▶ **EXERCISE OBJECTIVE**: Output a verbatim copy of the data, cut off after the line that contains "COL = sc.collection".

▶ **DATASET SECTION**:
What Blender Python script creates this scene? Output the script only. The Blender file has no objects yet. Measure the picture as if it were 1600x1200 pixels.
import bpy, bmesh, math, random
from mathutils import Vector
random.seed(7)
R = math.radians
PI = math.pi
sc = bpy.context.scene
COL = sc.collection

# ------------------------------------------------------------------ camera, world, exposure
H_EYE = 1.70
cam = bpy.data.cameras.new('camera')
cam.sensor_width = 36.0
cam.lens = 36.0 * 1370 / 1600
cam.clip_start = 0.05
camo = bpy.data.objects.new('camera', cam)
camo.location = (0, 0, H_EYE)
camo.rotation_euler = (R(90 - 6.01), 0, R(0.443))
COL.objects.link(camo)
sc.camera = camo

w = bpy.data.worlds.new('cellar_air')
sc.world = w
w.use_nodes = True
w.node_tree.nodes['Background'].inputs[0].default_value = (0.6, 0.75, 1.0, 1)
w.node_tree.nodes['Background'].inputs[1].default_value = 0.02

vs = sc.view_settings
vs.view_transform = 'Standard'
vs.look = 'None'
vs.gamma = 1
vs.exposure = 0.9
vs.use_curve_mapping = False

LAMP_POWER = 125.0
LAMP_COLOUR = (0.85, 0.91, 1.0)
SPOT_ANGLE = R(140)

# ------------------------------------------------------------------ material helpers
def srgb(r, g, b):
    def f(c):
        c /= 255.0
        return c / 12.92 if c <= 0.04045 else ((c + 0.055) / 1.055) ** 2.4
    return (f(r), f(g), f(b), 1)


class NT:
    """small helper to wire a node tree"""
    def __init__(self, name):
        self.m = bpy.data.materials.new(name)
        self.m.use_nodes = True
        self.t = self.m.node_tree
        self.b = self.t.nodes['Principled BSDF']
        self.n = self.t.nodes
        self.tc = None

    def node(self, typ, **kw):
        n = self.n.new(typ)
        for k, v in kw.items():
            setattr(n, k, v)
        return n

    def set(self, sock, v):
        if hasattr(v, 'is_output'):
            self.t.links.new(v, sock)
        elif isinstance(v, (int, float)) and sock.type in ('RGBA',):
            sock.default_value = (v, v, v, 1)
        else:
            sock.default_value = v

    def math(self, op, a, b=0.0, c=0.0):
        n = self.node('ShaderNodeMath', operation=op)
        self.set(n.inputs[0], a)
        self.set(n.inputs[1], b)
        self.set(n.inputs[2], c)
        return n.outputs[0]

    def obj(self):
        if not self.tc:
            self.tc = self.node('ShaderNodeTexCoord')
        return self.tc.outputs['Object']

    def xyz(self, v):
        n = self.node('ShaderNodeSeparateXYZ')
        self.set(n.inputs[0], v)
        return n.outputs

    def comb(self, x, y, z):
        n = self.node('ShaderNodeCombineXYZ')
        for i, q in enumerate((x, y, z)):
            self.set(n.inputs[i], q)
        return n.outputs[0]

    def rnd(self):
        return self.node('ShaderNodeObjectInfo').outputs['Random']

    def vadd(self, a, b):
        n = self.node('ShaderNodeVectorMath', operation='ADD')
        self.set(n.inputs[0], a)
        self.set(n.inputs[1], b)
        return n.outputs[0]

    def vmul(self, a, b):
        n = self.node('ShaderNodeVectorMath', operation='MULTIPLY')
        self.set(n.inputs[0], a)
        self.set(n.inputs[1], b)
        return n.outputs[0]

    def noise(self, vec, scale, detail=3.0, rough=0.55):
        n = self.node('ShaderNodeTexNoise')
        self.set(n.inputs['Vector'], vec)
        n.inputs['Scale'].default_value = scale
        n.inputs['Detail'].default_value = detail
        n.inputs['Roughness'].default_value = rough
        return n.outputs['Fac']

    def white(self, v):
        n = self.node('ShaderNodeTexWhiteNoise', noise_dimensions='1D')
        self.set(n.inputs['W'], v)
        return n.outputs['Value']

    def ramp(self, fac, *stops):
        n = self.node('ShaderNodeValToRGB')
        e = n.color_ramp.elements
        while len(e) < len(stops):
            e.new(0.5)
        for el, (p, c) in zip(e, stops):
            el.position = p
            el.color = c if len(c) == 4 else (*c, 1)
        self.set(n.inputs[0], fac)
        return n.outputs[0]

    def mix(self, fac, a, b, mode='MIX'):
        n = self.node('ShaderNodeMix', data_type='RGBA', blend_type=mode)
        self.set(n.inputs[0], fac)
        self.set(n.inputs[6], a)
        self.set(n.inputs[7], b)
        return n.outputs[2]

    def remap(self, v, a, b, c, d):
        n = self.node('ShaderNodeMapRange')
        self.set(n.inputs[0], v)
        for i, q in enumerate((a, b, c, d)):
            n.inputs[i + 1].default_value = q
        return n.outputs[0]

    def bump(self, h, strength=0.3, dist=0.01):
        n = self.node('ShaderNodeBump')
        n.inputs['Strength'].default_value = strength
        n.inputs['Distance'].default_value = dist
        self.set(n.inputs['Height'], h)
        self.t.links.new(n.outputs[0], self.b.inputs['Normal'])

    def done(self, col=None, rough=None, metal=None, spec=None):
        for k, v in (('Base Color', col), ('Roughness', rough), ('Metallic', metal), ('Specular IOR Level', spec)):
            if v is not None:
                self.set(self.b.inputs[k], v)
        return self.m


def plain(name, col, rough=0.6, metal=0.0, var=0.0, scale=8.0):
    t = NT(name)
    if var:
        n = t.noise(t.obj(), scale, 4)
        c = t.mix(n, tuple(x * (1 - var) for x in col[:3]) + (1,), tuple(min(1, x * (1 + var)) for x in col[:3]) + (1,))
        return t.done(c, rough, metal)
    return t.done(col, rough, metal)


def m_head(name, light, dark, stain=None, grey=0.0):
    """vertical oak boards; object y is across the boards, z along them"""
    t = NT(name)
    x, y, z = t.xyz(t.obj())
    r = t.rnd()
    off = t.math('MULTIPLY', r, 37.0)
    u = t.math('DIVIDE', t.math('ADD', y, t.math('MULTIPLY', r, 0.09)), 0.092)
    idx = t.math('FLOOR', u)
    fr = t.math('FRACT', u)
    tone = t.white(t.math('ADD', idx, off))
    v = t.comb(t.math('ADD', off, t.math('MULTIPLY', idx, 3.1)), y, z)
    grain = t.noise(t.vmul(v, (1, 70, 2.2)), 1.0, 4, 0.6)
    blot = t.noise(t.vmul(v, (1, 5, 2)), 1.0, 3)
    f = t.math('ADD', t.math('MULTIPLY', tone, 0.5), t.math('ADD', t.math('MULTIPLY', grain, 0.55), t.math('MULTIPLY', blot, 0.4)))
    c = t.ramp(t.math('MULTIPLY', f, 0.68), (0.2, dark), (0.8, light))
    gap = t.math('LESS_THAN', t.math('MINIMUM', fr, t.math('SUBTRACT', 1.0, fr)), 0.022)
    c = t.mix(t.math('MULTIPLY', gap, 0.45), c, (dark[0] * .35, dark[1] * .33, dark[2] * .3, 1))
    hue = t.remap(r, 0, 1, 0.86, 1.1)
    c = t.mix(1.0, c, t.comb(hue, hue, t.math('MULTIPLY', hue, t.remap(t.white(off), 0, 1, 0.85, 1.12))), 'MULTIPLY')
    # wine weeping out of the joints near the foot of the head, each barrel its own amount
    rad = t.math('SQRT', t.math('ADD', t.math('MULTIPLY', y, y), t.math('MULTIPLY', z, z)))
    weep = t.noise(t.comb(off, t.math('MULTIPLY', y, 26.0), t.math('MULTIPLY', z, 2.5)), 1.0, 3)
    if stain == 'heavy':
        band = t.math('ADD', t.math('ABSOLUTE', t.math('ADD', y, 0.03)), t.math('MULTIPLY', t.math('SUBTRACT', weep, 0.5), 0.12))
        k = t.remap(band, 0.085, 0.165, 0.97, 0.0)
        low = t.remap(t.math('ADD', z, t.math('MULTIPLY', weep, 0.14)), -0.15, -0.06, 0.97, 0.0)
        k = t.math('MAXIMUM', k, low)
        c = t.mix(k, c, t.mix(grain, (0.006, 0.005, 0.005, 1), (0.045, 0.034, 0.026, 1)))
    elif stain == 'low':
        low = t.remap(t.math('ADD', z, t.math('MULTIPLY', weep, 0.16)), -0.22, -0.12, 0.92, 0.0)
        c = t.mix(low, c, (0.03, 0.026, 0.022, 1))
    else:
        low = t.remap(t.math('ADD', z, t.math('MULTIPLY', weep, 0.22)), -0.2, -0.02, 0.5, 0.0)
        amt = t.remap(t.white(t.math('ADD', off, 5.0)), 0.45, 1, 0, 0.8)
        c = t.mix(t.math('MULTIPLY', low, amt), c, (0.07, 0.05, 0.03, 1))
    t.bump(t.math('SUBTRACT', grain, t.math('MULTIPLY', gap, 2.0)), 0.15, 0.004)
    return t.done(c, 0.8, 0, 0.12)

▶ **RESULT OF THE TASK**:
What Blender Python script creates this scene? Output the script only. The Blender file has no objects yet. Measure the picture as if it were 1600x1200 pixels.
import bpy, bmesh, math, random
from mathutils import Vector
random.seed(7)
R = math.radians
PI = math.pi
sc = bpy.context.scene
COL = sc.collection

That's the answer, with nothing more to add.